Not Home

Monday, March 17, 2008

I want to go home.

Home to our cottage at Stonemeadow Brook.

I cry nearly every other day about this.

I try to distract myself by dreaming about where we could go from here. I try to tell myself that we won't be in this townhouse forever. I try to be happy for the couple who will get to live there now.

And then the breeze blows the scent of spring, and the peepers sing because the rain is coming on, and all my well-intentioned distractions crumble into dust.

I am so homesick.

I know that I am not supposed to get attached to a place on this earth, that my security and best Home is in my Father. Right now, I hate Him for that.

This wearing-away of *me* to become wholly His hurts so much.

Jesus didn't have a place to lay His head.

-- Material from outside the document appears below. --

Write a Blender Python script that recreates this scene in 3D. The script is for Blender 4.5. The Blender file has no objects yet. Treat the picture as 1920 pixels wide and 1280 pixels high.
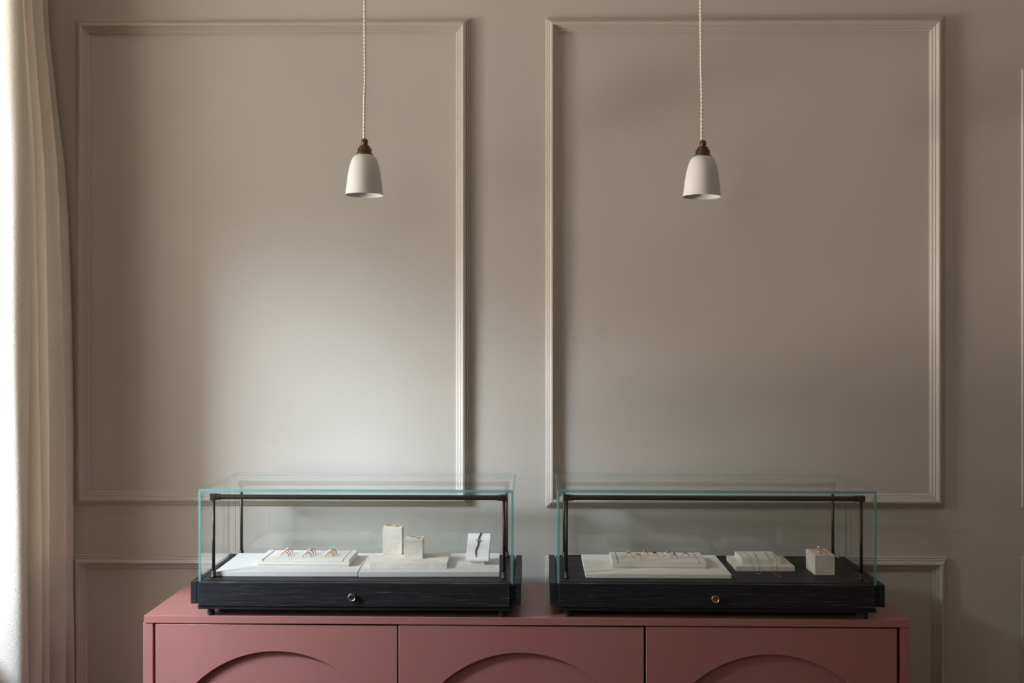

But I don't want His life. I have my own.

But I want His Life.

It doesn't feel like God's provision is better than I can ask or imagine. Not right now.

1 comments:

Debi said...

This is the first time I have read your blog, but I just wanted to say that I so appreciate your heart and vulnerability. We just moved about 6 months ago - away from friend, family...everything we loved. I so know the ache in your heart. I so understand.

My encouragement: remain weak. I know that's not always the most 'fun', but in that place of weakness, He loves to meet you. He will reveal His heart, as you fall into His embrace.

I will pray that He allows you to see a measure of His heart that you have never seen before. May He enlarge the capacity of your heart to experience a love that surpasses knowledge (Eph. 3).